Unfortunately, on Dec. 9, 2016, the day before Ana had arranged to bring Juan Fernando home to die in peace, his sister and parents filed two lawsuits sponsored by the Life Legal Defense Foundation, a antichoice law group, suing Ana to wrest decision-making rights away from her.

After hundreds of hours of work from our outstanding legal team,  including the law offices of Davis Wright Tremaine LLP, Jon B. Eisenberg and Mark Drew, on March 5, after over a year of court battles, we emerged victorious. Los Angeles Superior Court Judge Mary Thornton House ruled: “As his spouse, Ana is the presumptive healthcare surrogate for Juan Fernando in light of his incapacitation.” She further noted that neither Juan Fernando’s mother, father nor sisters ever discussed with him what his wishes were if he was in a permanent vegetative state, bedridden and unable to recover or communicate. The full decision can be read here.

“This case is grotesquely similar to the Terri Schiavo case,” said Eisenberg, a prominent Northern California appellate lawyer who worked with Compassion & Choices to defend Ana Romero and was one of the attorneys for Michael Schiavo, the husband of Terri Schiavo. “Both are classic examples of ‘right-to-life’ zealots taking advantage of and dividing grieving families to promote their extremist political agenda without any concern about how their cases damage these people’s lives.”

“I am thankful for the judge’s ruling validating my judgment to follow my husband’s preferences for end-of-life care after doctors said he would not recover, that he died of natural causes, and I fully complied with both Catholic doctrine and the Health Care Decisions Law,” said Ana. “But tragically ... he needlessly lingered for another six months before he died.”
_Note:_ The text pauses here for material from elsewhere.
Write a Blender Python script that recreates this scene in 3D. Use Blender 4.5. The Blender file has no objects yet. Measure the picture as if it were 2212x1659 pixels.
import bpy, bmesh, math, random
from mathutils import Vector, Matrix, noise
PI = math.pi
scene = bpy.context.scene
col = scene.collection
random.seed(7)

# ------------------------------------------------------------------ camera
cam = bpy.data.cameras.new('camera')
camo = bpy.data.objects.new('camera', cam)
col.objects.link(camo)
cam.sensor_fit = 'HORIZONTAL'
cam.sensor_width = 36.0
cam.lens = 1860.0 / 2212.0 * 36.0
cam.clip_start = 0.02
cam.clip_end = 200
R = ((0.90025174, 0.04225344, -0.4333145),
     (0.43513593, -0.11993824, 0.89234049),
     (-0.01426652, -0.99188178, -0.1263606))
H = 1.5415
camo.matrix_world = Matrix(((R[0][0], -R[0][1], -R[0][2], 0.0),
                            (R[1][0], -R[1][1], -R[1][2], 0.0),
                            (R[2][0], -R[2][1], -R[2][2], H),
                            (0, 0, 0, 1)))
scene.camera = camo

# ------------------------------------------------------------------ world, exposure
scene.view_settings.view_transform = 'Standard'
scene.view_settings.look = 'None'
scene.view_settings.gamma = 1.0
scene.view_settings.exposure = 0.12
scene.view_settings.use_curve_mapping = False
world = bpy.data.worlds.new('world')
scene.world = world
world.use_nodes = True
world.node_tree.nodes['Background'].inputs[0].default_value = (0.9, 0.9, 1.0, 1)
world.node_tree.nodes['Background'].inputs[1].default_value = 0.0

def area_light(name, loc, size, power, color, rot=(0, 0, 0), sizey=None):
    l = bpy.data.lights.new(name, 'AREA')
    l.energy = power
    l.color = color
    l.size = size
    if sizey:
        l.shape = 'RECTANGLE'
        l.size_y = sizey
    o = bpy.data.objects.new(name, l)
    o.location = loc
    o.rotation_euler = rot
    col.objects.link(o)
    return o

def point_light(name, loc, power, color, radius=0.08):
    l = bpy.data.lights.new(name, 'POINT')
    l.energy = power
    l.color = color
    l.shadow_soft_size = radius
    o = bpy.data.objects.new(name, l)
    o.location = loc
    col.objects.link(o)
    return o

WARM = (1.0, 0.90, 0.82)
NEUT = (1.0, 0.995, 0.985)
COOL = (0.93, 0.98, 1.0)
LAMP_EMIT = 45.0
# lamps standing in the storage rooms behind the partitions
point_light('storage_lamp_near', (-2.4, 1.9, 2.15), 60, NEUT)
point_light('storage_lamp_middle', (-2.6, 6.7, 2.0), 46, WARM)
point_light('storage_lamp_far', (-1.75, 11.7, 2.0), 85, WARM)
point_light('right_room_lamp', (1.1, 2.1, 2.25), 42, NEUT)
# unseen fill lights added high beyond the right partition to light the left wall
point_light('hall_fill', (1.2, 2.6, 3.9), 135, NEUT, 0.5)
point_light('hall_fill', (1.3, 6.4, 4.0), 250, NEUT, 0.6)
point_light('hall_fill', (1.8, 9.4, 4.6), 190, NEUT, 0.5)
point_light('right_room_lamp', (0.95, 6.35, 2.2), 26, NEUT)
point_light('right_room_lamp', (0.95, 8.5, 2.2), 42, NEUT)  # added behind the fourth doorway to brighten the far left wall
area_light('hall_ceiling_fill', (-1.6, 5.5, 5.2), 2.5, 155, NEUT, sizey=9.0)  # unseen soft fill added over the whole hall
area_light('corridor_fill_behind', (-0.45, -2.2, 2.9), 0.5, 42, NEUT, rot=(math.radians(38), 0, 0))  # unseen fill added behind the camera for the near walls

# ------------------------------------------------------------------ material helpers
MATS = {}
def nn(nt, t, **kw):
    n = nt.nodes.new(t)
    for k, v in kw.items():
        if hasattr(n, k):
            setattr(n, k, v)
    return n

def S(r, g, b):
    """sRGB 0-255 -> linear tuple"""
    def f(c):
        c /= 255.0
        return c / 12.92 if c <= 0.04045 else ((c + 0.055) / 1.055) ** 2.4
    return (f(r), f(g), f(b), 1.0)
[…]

“Ana Romero could have decided to drop this case after her husband died to focus on her role as a single mother of their two young children and sole family breadwinner,” said Jonathan Patterson, one of Ana’s lawyers and staff attorney for Compassion & Choices. “But she bravely battled on to ensure Fernando’s tragedy served a greater purpose, to benefit others by discouraging similar lawsuits that only cause pain and suffering for everyone involved.”